The exhibition showcases new avenues of expression, including the exploration of glass to create wall-based sculpture. A constant throughout Sundaram’s practice is her fascination with colour, as she describes: ‘there’s an alchemy to it’.
This colourful ‘alchemy’ is both precise and playful, as she told Vogue India, ‘a true test of a dyer is not whether you can make colour, but if you can make the same colour twice.’ Immersing her composition in water, Sundaram manipulates the fibre, fusing it into cloth. ‘By the time things are humming along, the ending makes itself obvious… the work is complete when I can feel it talking to me.’
Across the exhibition, works reference the mandala: a holistic concept integrating the body with itself, grounded in a flat geometric design and structured around one central point.

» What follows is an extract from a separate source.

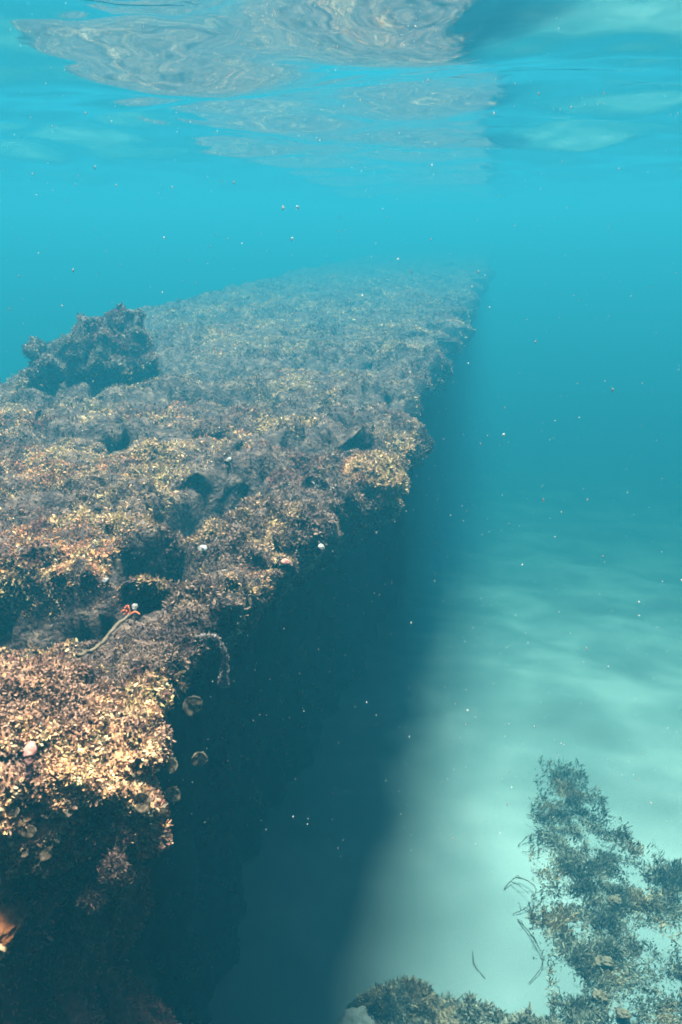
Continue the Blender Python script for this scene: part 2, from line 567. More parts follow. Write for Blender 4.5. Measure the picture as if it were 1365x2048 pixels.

In its multidimensional activation through space – from wall relief to suspended spatial form – Sundaram breaks open this archetypical symbol. Nuanced in colour and complex in construction, Sundaram sculpts space as well as material. Her work activates its environment, choreographing the dynamic between inside and outside, viewer and space. ‘I develop new pathways… it is always a discovery’.
Sundaram was born in Kolkata into a Tamil family and spent much of her childhood between India and Dubai, and now lives and works in New York. In 2020, a decade after her studies at the National Institute of Design, Ahmedabad, Sundaram graduated with an MFA from Parsons School of Design, New York. She has exhibited at the Bronx Museum of the Arts, New York; Al Held Foundation with River Valley Arts Collective, New York; the Moody Center for the Arts at Rice University, Houston, Texas; British Textile Biennial, Lancashire, UK and the Chicago Architecture Biennial. In 2022 she was awarded The Hopper Prize.